To solve this multi-valued dependency:
- Each attribute of attributes that caused multi-valued dependency will be combined with the primary key (emp_no) in new table and result will be 2 tables in 4NF.
- emp_projects (emp_no , proj_no)
- emp_dependents (emp_no , dependent)
emp_projects
| emp_no | proj_no |
| 3 | 1 |
| 3 | 2 |
emp_dependents
| emp_no | dependent |
| 3 | ahmed |
| 3 | mohamed |
| 3 | omar |
Why do we need to normalize our tables?
When (A.C.I.D compliant) is required
It improves integrity and consistency of your data. (ACID = Atomicity.Consistency.Isolation.Durability)
Fewer storage needed
Since we eliminated repeated groups, and divided our tables, we reduced the size of our tables and database.
less logical I/O cost
When you need to retrieve data, you will retrieve smaller amount of data, and when you need to add or insert in tables, it will be easier, and more organized.
Queries become easier
If we have unnormalized table that has (location) attribute {City, Zip} as composite attribute, and we need to count the unique zip codes in our table, so we will access first location, then we will try to get zip, after normalize this table we will be able to access zip directly because location will be divided to two attributes (city) and (zip).
Write-intensive databases
Normalization increases the performance of write-intensive databases Significantly, because it reduces data modification anomalies, which make it easier to manipulate your database.

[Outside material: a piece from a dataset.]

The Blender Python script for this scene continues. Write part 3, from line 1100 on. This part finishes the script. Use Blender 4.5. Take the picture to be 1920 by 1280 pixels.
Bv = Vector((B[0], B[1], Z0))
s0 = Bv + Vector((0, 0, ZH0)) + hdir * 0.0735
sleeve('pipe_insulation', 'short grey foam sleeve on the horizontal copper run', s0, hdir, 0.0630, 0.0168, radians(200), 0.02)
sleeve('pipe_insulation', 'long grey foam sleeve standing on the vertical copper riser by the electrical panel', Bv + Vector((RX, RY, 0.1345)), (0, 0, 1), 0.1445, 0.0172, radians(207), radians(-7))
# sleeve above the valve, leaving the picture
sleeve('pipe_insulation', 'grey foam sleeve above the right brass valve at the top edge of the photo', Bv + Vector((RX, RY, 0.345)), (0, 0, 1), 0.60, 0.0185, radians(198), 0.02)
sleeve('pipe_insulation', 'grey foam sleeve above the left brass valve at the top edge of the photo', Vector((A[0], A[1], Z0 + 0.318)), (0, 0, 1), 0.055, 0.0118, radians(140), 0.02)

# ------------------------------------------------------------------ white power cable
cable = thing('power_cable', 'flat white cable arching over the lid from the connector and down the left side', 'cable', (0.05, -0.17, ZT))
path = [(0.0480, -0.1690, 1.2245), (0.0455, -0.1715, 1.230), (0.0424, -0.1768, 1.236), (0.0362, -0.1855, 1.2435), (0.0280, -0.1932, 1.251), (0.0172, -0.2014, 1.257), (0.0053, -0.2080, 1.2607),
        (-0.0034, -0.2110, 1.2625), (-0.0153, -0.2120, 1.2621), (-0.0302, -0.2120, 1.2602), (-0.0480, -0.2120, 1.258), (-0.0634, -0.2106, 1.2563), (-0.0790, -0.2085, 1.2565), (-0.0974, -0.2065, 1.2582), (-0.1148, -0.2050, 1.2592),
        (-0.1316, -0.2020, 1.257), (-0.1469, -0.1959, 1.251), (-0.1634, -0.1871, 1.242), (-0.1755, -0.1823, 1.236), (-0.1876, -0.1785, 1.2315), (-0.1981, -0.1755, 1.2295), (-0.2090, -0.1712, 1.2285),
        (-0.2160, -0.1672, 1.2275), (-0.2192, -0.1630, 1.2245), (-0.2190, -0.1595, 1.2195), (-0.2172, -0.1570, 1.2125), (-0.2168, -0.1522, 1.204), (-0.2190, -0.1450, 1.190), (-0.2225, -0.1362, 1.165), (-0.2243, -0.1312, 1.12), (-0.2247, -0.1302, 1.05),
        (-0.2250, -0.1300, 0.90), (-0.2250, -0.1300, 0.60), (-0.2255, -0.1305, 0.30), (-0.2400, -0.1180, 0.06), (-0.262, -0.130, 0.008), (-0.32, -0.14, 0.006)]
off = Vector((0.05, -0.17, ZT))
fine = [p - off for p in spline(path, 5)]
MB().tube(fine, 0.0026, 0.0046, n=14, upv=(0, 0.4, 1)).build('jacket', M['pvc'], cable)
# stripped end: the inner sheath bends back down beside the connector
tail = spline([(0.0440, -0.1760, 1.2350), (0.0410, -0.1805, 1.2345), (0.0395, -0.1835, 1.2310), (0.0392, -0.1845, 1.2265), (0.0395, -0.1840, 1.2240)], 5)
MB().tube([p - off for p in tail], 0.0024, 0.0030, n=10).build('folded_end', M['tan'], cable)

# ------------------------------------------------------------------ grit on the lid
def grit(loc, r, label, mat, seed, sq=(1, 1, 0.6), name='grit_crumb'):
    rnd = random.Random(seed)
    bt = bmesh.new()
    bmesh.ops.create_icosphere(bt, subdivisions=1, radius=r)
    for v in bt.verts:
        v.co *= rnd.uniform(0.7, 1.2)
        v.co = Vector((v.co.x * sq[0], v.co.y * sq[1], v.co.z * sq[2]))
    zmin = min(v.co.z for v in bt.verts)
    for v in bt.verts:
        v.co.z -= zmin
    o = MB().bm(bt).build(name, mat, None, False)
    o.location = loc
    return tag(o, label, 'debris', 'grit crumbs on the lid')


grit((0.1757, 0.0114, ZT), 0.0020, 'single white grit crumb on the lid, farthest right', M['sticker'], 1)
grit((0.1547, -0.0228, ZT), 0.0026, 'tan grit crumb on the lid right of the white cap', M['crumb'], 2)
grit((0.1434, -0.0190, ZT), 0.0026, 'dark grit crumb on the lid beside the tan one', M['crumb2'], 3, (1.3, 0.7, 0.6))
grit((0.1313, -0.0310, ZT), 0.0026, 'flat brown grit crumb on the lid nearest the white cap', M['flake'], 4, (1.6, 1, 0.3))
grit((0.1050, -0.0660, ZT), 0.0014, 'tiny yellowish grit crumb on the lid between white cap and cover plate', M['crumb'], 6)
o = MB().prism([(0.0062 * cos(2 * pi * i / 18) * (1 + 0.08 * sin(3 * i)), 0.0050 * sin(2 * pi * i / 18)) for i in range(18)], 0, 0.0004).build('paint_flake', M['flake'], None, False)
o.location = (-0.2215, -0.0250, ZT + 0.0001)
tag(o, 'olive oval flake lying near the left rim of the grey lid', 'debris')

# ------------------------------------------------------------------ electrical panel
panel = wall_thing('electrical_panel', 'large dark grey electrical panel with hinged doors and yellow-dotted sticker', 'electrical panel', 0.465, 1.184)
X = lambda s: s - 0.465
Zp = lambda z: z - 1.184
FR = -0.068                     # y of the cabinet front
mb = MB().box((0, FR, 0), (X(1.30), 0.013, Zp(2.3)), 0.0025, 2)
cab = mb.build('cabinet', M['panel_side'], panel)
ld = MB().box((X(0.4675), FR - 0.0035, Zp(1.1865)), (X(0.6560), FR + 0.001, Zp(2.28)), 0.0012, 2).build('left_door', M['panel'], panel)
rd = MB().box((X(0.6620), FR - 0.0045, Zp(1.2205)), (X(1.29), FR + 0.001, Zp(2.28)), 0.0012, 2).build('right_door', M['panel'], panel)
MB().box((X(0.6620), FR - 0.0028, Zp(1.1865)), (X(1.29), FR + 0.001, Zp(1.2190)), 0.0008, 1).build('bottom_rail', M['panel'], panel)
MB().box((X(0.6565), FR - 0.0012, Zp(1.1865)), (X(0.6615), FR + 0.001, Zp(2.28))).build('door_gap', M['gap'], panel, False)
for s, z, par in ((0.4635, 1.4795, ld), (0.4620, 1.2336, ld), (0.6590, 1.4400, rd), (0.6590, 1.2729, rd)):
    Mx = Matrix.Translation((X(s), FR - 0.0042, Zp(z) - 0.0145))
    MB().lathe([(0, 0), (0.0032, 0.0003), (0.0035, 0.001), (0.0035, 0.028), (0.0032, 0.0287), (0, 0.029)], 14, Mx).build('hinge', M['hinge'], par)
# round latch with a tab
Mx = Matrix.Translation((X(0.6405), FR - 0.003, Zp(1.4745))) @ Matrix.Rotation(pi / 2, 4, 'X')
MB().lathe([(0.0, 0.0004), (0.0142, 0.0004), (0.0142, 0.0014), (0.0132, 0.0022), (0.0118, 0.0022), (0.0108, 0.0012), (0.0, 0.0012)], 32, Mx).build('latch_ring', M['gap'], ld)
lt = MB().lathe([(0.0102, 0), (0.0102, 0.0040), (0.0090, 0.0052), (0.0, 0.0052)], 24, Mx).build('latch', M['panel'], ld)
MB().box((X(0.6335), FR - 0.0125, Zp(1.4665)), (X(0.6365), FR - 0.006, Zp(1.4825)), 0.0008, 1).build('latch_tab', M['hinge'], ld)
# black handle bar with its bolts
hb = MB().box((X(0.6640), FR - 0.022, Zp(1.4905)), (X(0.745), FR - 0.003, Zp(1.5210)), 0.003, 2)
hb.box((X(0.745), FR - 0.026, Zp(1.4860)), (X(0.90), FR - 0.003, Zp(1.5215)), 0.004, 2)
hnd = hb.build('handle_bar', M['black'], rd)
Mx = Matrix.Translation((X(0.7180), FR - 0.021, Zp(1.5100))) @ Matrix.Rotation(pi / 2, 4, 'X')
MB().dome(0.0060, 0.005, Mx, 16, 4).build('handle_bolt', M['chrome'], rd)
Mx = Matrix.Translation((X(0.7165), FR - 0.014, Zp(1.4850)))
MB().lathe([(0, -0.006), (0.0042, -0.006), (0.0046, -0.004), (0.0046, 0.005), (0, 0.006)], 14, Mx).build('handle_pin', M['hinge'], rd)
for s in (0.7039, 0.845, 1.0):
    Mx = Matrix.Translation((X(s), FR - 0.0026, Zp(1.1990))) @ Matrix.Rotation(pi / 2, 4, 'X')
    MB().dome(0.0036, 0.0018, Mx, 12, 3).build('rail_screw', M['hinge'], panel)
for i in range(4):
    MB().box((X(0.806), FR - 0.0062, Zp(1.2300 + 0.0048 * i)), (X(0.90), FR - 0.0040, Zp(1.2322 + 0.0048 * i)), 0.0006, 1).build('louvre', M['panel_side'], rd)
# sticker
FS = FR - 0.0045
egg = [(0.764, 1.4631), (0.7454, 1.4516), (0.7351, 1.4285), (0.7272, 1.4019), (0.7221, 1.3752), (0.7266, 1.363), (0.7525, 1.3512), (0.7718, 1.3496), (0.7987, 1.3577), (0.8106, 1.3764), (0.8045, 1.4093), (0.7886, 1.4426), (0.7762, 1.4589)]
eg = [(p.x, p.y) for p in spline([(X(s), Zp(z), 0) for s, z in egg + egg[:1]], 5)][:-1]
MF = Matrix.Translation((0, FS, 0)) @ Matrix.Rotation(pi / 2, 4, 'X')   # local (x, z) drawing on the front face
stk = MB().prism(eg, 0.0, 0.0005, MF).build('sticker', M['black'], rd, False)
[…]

Drawbacks of Normalization
When we need to work with read-intensive databases, you may need to join data from multiple tables, and work with a huge amount of data. In normalized databases, you will need many join operations to combine data from multiple tables to satisfy user needs, which will increase time-consuming, and make itdifficult to work with a huge amount of data, so if you need to work with the read-intensive database it’s obviously normalization won’t be your optimal solution.